I would appreciate your views on the possibility of deferment.
I appreciate that this might involve consultation with Attlee on
your part but in view of our own election I consider it would be
worthwhile for you to sound him out. In my opinion, Truman and his
Administration have agreed to number of major problems on their
hands of high political significance which will in any case make
them wary without the added distraction of a detailed negotiation
with 14 separate countries on a wide range of products which would
cause all round political anxieties within both the Administration
and the Democratic Party. If the United States Administration ask
for deferment as I feel they will at or about the time the loan
goes through, then it would be foolish for Australia to have
landed herself into Empire discussions in London before our own
election. In my opinion we would be putting ourselves into the
cart for no purpose whatsoever.
Incidentally I understand all Union leaders will be testifying
before the Senate Committee supporting British loan.
Bretton Woods
I found profound regret prevalent here especially among those
showing the greatest friendliness toward Australia that we had not
taken a decision to join. I was informed that Australian
representatives at the Bretton Woods Conference had made such
outstanding contributions to the whole plan that they had been
hoping that Australia would join and obtain an Executive
Directorship. From the way they spoke they would have supported an
Australian appointment to the Board. I mentioned the objections
which had been taken, namely-
(1) The charge that it was return to the gold standard.
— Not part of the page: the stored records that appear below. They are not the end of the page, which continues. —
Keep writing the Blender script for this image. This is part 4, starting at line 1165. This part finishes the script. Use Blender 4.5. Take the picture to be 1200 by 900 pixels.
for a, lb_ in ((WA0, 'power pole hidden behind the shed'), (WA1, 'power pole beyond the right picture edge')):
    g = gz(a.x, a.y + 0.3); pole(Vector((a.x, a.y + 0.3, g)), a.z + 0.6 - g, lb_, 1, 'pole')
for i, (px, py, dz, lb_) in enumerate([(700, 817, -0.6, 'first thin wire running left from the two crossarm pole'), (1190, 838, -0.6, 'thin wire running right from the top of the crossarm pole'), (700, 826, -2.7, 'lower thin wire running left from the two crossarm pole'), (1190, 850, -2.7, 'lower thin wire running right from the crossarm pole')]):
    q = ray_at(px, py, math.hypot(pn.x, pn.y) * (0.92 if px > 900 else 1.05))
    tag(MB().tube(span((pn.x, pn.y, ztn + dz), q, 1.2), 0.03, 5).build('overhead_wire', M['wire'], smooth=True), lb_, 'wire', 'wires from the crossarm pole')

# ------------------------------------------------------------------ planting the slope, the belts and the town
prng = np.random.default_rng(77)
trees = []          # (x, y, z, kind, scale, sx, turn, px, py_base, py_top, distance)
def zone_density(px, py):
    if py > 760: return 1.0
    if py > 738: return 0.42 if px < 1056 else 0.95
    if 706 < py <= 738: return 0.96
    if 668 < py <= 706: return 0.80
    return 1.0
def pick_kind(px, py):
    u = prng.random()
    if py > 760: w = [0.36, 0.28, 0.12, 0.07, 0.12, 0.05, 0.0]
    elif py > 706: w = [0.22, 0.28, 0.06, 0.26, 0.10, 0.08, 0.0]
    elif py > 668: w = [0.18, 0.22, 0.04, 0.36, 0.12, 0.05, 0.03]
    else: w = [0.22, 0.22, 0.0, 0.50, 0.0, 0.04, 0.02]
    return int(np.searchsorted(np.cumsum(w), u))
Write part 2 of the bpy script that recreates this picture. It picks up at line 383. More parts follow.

(2) That it would prevent betterment of working conditions and
development of social services and welfare schemes, -and (3) That
Russia had not joined.
I was informed that the wrapping up of Bretton Woods was important
from the point of view of the United States and it was admitted
that some of the wording gave the appearance of pandering to the
gold standard but that in substance it was not so. The Treasury
Department here in particular were anxious not to do too great a
violence to that additional thought. on the other hand the United
Kingdom Government had claimed that Bretton Woods had put an end
to the gold standard for all time.
As regards the second point, it was pointed out to me that it was
the Australian Delegation to Bretton Woods that was instrumental
in having special provision made in Section 5 of Article 4 of the
Articles of Agreement whereby no objection should be taken to a
proposed change in the currency of a country because of the
domestic, social or political policies of the member proposing the
change. They also referred to the trends concerning working
conditions in this country and the establishment of a 40 hour
working week.
With reference to Russia's non-participation confidentially I was
shown the letter received from the Russian Embassy in Washington
wherein it was stated that Russia would be an observer at the
Savannah Conference. [8] It was not known there whether Russia's
attitude towards Bretton Woods was due to the trouble which Russia
was creating generally or to any particular dislike of Bretton
Woods itself. in discussions with Hie [9] and Collado who were
present at Bretton Woods Conference it was stated by them that
Russia showed every sign of being keen on the whole proposal. The
Department of State representatives rather felt that if Russia
does not participate it will be due to her general pattern and
attitude towards world affairs and her non-participation would be
based on her uncooperative attitude.
Collado in particular could not see how we could become a member
of Bretton Woods as no provision existed in the agreement for
admitting members who deferred joining at the time of the Savannah
Conference until another meeting was held which might be twelve
months hence, unless ways and means could be found at the
Conference to make special provision. He stated that the only
countries that would not be joining in membership at Savannah
would be Liberia, Haiti, Russia and Australia.
I discussed this aspect with Melville before he left for Savannah
and he stated that he would endeavour to obtain a deferment of
membership date for a period of six months.